The best thing about the exhibition Navigating the West: George Caleb Bingham and the River now at the Metropolitan Museum of Art (through September 20) is the light it sheds on the creation of Bingham’s wondrous Fur Traders Descending the Missouri (1845), one of the treasures of the Met’s holdings in American art.
Since that painting happens to be featured in my chapter on “The Pleasures and Rewards of Art—Real Art, That Is” in Who Says That’s Art?, it’s of more than usual interest to me. Revisiting it in this exhibition, highlighting its artistry, heightened my appreciation of Bingham’s achievement.
A mainly self-taught artist, Bingham (1811–1879) was not a brilliant draftsman. But he was an astute observer of life in what was America’s western frontier in the mid-nineteenth century. And as the numerous preparatory drawings in the Met exhibition demonstrate, he succeeded in capturing subtleties of attitude, gesture, and facial expression that vividly evoked the diverse humanity he depicted at work or play along the Missouri and Mississippi rivers.
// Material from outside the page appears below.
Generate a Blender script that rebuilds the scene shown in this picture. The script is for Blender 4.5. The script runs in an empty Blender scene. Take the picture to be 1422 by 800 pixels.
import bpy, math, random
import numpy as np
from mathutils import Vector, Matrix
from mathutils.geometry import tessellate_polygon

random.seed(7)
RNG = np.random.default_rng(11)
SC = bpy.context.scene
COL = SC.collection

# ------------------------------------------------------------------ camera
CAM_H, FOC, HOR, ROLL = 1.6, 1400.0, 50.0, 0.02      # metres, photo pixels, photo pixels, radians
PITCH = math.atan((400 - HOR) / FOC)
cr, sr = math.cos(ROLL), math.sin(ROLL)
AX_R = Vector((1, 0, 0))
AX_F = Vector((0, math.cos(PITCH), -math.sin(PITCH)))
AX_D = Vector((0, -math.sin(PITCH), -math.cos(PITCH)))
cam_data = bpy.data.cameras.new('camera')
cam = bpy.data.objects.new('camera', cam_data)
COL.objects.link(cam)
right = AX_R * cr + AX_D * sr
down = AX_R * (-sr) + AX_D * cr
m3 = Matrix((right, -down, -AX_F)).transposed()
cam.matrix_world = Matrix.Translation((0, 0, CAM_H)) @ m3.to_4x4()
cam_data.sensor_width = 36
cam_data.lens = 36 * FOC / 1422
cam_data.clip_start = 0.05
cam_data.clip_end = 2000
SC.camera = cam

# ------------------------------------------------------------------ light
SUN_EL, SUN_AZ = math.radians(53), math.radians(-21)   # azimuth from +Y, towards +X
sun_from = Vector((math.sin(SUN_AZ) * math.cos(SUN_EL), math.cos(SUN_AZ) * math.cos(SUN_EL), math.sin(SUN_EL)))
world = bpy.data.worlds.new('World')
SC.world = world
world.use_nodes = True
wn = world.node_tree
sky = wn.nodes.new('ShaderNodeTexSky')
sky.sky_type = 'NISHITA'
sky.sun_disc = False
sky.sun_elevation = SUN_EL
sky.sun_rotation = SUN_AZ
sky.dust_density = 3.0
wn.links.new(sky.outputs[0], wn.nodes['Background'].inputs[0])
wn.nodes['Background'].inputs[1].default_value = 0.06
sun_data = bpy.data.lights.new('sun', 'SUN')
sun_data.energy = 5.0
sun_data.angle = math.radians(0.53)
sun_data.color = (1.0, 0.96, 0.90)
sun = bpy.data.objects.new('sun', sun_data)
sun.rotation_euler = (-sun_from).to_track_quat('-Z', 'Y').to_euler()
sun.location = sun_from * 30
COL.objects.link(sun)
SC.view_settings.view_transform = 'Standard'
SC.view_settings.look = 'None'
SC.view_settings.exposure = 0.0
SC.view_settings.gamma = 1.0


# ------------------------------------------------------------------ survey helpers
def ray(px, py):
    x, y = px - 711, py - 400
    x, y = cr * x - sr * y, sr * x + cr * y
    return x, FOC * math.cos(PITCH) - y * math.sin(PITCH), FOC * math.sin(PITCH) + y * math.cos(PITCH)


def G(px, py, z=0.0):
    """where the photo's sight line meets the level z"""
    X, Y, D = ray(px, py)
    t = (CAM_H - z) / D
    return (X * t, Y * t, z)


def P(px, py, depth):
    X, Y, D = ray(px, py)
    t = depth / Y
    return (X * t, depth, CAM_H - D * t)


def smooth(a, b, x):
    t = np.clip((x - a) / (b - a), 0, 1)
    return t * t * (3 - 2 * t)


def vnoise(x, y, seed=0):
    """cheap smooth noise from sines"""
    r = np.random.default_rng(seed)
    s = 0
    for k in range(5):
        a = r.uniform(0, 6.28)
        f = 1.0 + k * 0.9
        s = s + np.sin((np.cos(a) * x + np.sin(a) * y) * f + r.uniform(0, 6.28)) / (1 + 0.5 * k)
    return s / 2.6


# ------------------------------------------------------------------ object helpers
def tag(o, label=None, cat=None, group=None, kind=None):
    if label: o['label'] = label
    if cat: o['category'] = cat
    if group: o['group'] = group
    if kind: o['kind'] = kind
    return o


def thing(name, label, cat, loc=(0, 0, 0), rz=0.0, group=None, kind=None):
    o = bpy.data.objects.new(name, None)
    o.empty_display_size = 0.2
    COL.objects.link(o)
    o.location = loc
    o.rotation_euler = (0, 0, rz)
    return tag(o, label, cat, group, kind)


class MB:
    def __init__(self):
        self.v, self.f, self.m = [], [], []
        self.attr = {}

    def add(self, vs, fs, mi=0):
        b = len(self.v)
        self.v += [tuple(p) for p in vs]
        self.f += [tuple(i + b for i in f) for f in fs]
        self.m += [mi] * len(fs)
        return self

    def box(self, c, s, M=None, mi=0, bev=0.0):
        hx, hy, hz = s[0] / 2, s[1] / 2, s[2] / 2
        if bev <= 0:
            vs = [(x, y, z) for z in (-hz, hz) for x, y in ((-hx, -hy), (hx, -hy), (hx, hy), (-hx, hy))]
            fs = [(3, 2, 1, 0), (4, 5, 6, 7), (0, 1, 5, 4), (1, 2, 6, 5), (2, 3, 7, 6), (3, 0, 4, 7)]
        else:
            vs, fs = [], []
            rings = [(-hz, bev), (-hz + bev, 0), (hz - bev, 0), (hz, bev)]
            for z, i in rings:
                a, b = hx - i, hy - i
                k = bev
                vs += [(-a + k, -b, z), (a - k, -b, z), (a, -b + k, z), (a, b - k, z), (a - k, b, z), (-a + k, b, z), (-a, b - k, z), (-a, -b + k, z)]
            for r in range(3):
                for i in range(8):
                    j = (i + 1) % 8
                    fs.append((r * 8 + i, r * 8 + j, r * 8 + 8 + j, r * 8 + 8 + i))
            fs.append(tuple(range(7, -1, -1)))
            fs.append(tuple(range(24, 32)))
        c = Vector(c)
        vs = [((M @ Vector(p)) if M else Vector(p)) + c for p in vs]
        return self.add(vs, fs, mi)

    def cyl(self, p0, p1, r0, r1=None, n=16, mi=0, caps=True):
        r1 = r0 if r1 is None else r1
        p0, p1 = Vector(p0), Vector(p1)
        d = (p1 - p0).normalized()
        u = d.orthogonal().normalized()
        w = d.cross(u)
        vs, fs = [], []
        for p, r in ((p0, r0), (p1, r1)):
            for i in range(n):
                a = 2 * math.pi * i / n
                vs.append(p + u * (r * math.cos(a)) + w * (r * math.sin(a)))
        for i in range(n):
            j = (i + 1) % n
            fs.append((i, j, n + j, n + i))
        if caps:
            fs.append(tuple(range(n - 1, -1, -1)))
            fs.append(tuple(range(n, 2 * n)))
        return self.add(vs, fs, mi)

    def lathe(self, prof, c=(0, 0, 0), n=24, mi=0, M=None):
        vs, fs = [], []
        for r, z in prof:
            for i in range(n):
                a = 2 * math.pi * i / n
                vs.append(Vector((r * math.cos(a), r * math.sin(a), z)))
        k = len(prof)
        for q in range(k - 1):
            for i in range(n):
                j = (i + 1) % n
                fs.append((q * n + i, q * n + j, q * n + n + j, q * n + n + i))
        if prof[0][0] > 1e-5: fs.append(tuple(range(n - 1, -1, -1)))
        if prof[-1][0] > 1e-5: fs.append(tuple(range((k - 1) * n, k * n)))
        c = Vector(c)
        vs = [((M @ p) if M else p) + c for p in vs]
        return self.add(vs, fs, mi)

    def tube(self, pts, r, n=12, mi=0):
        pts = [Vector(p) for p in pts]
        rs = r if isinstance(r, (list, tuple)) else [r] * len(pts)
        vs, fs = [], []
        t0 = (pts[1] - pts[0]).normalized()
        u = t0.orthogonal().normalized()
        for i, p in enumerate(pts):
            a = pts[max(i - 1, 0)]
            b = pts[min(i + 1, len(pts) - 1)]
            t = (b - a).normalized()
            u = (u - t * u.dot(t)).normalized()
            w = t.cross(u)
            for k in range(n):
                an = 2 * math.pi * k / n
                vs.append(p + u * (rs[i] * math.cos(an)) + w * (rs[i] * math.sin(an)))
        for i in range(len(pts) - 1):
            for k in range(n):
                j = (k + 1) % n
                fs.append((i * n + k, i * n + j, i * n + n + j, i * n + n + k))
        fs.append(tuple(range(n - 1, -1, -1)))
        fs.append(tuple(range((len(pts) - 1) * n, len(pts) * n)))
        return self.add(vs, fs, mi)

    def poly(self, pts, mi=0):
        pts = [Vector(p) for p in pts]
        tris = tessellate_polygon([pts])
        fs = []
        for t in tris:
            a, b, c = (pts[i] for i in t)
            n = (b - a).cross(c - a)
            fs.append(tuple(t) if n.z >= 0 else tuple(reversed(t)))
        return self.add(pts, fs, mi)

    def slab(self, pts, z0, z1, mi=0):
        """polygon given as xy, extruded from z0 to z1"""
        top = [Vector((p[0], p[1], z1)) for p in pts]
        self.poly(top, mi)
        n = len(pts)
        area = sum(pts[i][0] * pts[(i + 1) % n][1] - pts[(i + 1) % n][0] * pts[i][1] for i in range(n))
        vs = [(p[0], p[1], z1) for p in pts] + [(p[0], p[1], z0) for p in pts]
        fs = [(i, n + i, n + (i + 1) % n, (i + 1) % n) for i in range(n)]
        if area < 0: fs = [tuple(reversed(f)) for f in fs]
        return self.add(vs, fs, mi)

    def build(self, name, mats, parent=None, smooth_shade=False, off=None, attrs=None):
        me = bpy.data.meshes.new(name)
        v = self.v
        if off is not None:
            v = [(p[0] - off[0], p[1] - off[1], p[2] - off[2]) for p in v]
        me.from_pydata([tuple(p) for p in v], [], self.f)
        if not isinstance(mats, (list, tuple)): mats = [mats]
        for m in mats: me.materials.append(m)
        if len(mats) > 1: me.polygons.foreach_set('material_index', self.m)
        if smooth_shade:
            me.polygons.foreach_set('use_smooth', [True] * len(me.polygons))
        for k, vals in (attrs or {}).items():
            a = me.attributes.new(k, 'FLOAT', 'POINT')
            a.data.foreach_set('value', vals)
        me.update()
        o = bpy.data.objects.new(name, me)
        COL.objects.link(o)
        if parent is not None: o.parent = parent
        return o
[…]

In its dreamy evocation of a by-then-dying enterprise, however, Bingham’s Fur Traders far surpasses his customary genre scenes. It was, by all accounts, his masterpiece. Happily, two elements of the Met’s show help to reveal the artistic choices that contributed to the painting’s poetry. One is Bingham’s extant drawing for the figure of the father (identified as such in the painter’s original title, French Trader and Half-Breed Son). The other is infrared evidence regarding Bingham’s initial conception of the scene, as indicated in a small video display next to the painting.
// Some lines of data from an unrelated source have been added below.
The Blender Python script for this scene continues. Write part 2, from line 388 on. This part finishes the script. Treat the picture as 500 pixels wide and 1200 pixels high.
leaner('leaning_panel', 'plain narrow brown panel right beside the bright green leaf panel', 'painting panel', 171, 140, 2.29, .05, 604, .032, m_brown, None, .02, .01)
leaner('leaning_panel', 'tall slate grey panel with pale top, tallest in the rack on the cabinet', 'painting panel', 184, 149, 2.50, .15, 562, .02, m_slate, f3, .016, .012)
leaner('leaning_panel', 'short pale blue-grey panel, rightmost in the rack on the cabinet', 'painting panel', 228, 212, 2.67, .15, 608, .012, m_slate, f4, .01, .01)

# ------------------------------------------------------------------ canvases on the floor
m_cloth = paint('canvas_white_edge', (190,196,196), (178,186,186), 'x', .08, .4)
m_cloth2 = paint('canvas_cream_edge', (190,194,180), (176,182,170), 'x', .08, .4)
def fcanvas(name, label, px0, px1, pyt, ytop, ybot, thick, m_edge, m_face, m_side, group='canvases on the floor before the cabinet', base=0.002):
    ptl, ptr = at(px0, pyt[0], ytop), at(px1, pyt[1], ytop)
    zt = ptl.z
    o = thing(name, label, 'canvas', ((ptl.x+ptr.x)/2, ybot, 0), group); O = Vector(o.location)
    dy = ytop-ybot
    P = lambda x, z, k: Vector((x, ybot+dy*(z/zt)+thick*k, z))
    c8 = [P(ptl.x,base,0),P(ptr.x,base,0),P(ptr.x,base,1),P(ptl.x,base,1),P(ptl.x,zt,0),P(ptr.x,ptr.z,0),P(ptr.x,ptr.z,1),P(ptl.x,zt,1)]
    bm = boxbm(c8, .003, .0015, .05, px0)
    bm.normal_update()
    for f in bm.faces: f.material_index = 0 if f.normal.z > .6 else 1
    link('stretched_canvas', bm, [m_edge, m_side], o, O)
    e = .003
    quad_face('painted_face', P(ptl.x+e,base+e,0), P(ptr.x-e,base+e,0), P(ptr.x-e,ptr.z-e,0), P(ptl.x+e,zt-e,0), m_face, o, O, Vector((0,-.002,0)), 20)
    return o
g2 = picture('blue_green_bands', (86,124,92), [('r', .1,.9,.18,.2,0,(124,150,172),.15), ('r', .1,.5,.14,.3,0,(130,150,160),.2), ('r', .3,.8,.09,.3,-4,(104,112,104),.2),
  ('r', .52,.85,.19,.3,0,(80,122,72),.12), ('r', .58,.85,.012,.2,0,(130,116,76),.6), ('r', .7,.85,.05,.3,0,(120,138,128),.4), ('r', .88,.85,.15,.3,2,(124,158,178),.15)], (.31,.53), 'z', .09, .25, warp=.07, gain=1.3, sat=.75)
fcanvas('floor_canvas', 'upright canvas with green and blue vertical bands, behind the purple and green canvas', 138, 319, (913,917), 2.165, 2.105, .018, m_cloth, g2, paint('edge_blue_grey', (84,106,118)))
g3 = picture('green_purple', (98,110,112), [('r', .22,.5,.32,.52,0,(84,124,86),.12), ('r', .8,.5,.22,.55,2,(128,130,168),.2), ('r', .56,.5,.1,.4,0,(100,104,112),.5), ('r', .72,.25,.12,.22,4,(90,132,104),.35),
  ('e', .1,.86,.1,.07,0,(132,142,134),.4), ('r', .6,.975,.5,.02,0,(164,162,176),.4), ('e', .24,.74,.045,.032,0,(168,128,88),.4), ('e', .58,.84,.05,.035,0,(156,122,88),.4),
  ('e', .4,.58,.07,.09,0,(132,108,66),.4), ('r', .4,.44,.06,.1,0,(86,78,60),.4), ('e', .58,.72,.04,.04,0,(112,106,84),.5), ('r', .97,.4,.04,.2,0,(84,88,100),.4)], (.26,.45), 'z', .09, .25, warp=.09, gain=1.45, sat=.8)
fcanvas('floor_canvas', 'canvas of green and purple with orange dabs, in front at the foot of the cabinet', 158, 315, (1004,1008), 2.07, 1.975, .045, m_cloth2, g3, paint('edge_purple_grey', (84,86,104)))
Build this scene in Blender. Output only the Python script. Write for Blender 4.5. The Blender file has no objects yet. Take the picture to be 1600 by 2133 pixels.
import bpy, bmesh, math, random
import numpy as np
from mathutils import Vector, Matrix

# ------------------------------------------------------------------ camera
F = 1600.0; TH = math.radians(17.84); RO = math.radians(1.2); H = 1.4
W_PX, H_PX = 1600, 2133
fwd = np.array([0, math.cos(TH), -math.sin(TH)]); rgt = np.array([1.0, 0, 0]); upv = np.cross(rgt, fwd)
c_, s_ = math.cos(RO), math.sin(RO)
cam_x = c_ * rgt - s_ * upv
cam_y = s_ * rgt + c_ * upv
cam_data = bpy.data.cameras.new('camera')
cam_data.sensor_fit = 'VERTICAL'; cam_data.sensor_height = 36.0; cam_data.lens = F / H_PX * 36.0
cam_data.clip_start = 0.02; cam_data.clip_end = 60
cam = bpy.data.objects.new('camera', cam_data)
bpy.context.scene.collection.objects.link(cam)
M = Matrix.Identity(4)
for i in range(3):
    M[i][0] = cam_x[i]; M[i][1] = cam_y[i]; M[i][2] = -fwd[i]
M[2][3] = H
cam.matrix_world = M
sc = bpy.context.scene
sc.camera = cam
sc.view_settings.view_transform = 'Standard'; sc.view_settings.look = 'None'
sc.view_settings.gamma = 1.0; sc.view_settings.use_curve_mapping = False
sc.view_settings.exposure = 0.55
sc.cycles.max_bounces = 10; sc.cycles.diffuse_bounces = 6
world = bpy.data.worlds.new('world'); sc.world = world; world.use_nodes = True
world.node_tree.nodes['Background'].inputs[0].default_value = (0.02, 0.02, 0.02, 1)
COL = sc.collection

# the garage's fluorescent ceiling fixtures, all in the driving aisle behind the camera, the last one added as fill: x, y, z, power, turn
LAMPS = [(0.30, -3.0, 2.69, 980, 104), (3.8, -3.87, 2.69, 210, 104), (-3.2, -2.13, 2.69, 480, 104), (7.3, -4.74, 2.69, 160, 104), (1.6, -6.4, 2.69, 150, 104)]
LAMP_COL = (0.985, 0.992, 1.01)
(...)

While essentially similar in costume and broad outline to the preparatory drawing, the father in the painting is older and sterner. In addition to adding a gray mustache and beard, Bingham intensified his expression, and adjusted the slightly jaunty angle of his cap to one more emphatically erect. As revealed by infrared examination, the painter also greatly simplified and subtly modified the composition. He eliminated extraneous details such as a flagpost erected between father and son, and minimized tree stumps in the background. Finally, he reduced the size of the bear cub [see Martin Rieser’s Comment below], thereby making the creature more catlike in appearance. In Who Says That’s Art?, I suggested that it conjures up images of ancient Egyptian sacred cats. Though one cannot know if Bingham had such prototypes in mind, if only subliminally, the impression remains indelible for me, contributing to the scene’s aura of mystery.
Remarkably, six years after creating this consummate work, Bingham reprised the subject in The Trappers’ Return—a painting so clumsy in comparison that one might think he was engaging in self-parody. On loan from the Detroit Institute of Arts for the Met exhibition, this relatively pedestrian treatment of the same theme serves as a telling gauge of its predecessor’s mastery.
The original title referred to the trapper and his half-breed son. I believe the animal to be a black fox which alters all previous interpretations of the painting. It was a valuable animal worth 40 beaver furs—and highly prized by native Indians. We can read the whole painting as a symbolic comment on Indian rights, value, the dying fur trade and the hazards of the frontier, where the pirogue acts as a kind of scales weighing the past and future of the frontier.
The Real Person!
The Real Person!
I greatly appreciate your thought-provoking comment. I did know of the work’s original title and mentioned it in Who Says That’s Art?. However, I’m intrigued by your novel suggestion that the catlike animal in the prow is not a bear cub (as has generally been assumed) but a black fox. The creature’s pointed ears are in fact more characteristic of foxes than bear cubs, and there even seems to be a long tail, unknown to bears.
Nonetheless, I’d be wary of your interpretation, which seems inspired by a postmodernist mindset. Do we have any evidence that Bingham shared such a view? Or is it reading something into the work that he did not actually intend?
I read Ms. Karen Wilkin’s positive review of Bingham’s exhibit. She shares many of your observations. I thank Bingham for providing us with historical and accurate portrayals of people and their cultures from the early days of our country.
Thanks for your comment, Roy. I appreciated the Wilkin review as well, and even posted a brief comment on it. What you say about Bingham’s chronicling life for us is true.